Exercise description:
Leaving the pictures aside, transcribe every line below exactly.
=== Data excerpt ===
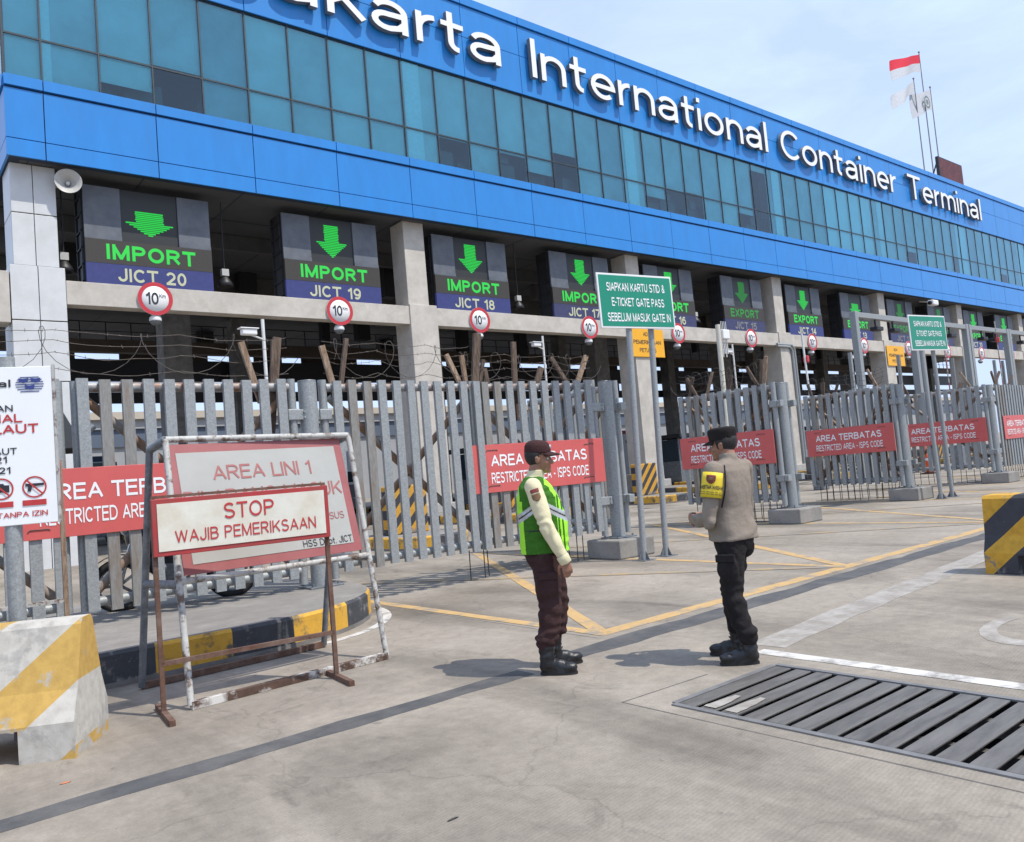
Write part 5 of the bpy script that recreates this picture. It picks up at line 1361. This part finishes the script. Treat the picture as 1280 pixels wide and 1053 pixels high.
def torso(m, secs, grow=0.0, zlo=None, zhi=None):
    S_ = [s for s in secs if (zlo is None or s[0] >= zlo-1e-6) and (zhi is None or s[0] <= zhi+1e-6)]
    m.loft([((x,0,z), rx+grow, ry+grow, .82) for z, x, rx, ry in S_], 32)
def hand(m, w, d, n, side, curl=(25,45,50), k=1.0, thumb=.5):
    w = Vector(w); d = Vector(d).normalized(); n = Vector(n); n = (n-d*n.dot(d)).normalized(); s = d.cross(n).normalized()*side
    R3 = Matrix((s, d, n)).transposed()
    m.ell(w+d*.045*k, (.040*k,.058*k,.019*k), 14, 10, rot=R3); m.ell(w+d*.075*k, (.042*k,.028*k,.016*k), 14, 10, rot=R3)
    m.tube([w-d*.05, w+d*.02], [.027*k,.025*k], 12)
    for i, L in enumerate((.068,.078,.074,.058)):
        b = w + d*(.088+(.006,.012,.008,-.002)[i])*k + s*(.031-.0205*i)*k
        a = 0; p = b; pts = [b-d*.012*k]; q = d
        for j, seg in enumerate((.42,.33,.27)):
            a += R(curl[j]*(1+.10*i)); q = d*math.cos(a)+n*math.sin(a); p = p + q*L*seg*k; pts.append(p)
        rs = [.0095*k,.0092*k,.0085*k,.0075*k]; m.tube(pts, rs, 10)
        for pp, rr in zip(pts, rs): m.ell(pp, (rr,rr,rr), 8, 6)
    b = w + d*.022*k + s*.028*k
    pts = [b, b+(d*.6+s*.7+n*.35).normalized()*.036*k, b+(d*.6+s*.7+n*.35).normalized()*.036*k+(d*.9+s*.15+n*thumb).normalized()*.034*k, b+(d*.6+s*.7+n*.35).normalized()*.036*k+(d*.9+s*.15+n*thumb).normalized()*.034*k+(d*.9-s*.1+n*thumb).normalized()*.024*k]
    rs = [.014*k,.0115*k,.010*k,.0085*k]; m.tube(pts, rs, 10)
    for pp, rr in zip(pts, rs): m.ell(pp, (rr,rr,rr), 8, 6)
def head_parts(m, H):
    old = m.M; m.M = (old @ H) if old is not None else H
    m.ell((-.008,0,.032), (.094,.074,.092), 24, 16); m.ell((.024,0,-.025), (.066,.062,.085), 20, 14)
    m.ell((.036,0,-.078), (.046,.046,.036), 18, 12); m.ell((.074,0,-.096), (.020,.023,.017), 14, 10)
    m.tube([(.078,0,.016),(.092,0,-.008),(.104,0,-.034)], [.008,.010,.014], 10); m.ell((.102,0,-.036), (.011,.018,.010), 12, 8)
    m.ell((.074,0,.022), (.016,.048,.011), 14, 8); m.ell((.082,0,-.060), (.012,.024,.0075), 14, 8); m.ell((.080,0,-.072), (.012,.021,.008), 14, 8)
    for s in (-1, 1):
        m.ell((.052,s*.036,-.03), (.03,.024,.026), 14, 10)
        m.ell((-.004,s*.075,-.012), (.019,.009,.031), 14, 10); m.ell((-.01,s*.08,.004), (.015,.007,.014), 10, 8)
    m.M = old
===
Correct response:
Write part 5 of the bpy script that recreates this picture. It picks up at line 1361. This part finishes the script. Treat the picture as 1280 pixels wide and 1053 pixels high.
def torso(m, secs, grow=0.0, zlo=None, zhi=None):
    S_ = [s for s in secs if (zlo is None or s[0] >= zlo-1e-6) and (zhi is None or s[0] <= zhi+1e-6)]
    m.loft([((x,0,z), rx+grow, ry+grow, .82) for z, x, rx, ry in S_], 32)
def hand(m, w, d, n, side, curl=(25,45,50), k=1.0, thumb=.5):
    w = Vector(w); d = Vector(d).normalized(); n = Vector(n); n = (n-d*n.dot(d)).normalized(); s = d.cross(n).normalized()*side
    R3 = Matrix((s, d, n)).transposed()
    m.ell(w+d*.045*k, (.040*k,.058*k,.019*k), 14, 10, rot=R3); m.ell(w+d*.075*k, (.042*k,.028*k,.016*k), 14, 10, rot=R3)
    m.tube([w-d*.05, w+d*.02], [.027*k,.025*k], 12)
    for i, L in enumerate((.068,.078,.074,.058)):
        b = w + d*(.088+(.006,.012,.008,-.002)[i])*k + s*(.031-.0205*i)*k
        a = 0; p = b; pts = [b-d*.012*k]; q = d
        for j, seg in enumerate((.42,.33,.27)):
            a += R(curl[j]*(1+.10*i)); q = d*math.cos(a)+n*math.sin(a); p = p + q*L*seg*k; pts.append(p)
        rs = [.0095*k,.0092*k,.0085*k,.0075*k]; m.tube(pts, rs, 10)
        for pp, rr in zip(pts, rs): m.ell(pp, (rr,rr,rr), 8, 6)
    b = w + d*.022*k + s*.028*k
    pts = [b, b+(d*.6+s*.7+n*.35).normalized()*.036*k, b+(d*.6+s*.7+n*.35).normalized()*.036*k+(d*.9+s*.15+n*thumb).normalized()*.034*k, b+(d*.6+s*.7+n*.35).normalized()*.036*k+(d*.9+s*.15+n*thumb).normalized()*.034*k+(d*.9-s*.1+n*thumb).normalized()*.024*k]
    rs = [.014*k,.0115*k,.010*k,.0085*k]; m.tube(pts, rs, 10)
    for pp, rr in zip(pts, rs): m.ell(pp, (rr,rr,rr), 8, 6)
def head_parts(m, H):
    old = m.M; m.M = (old @ H) if old is not None else H
    m.ell((-.008,0,.032), (.094,.074,.092), 24, 16); m.ell((.024,0,-.025), (.066,.062,.085), 20, 14)
    m.ell((.036,0,-.078), (.046,.046,.036), 18, 12); m.ell((.074,0,-.096), (.020,.023,.017), 14, 10)
    m.tube([(.078,0,.016),(.092,0,-.008),(.104,0,-.034)], [.008,.010,.014], 10); m.ell((.102,0,-.036), (.011,.018,.010), 12, 8)
    m.ell((.074,0,.022), (.016,.048,.011), 14, 8); m.ell((.082,0,-.060), (.012,.024,.0075), 14, 8); m.ell((.080,0,-.072), (.012,.021,.008), 14, 8)
    for s in (-1, 1):
        m.ell((.052,s*.036,-.03), (.03,.024,.026), 14, 10)
        m.ell((-.004,s*.075,-.012), (.019,.009,.031), 14, 10); m.ell((-.01,s*.08,.004), (.015,.007,.014), 10, 8)
    m.M = old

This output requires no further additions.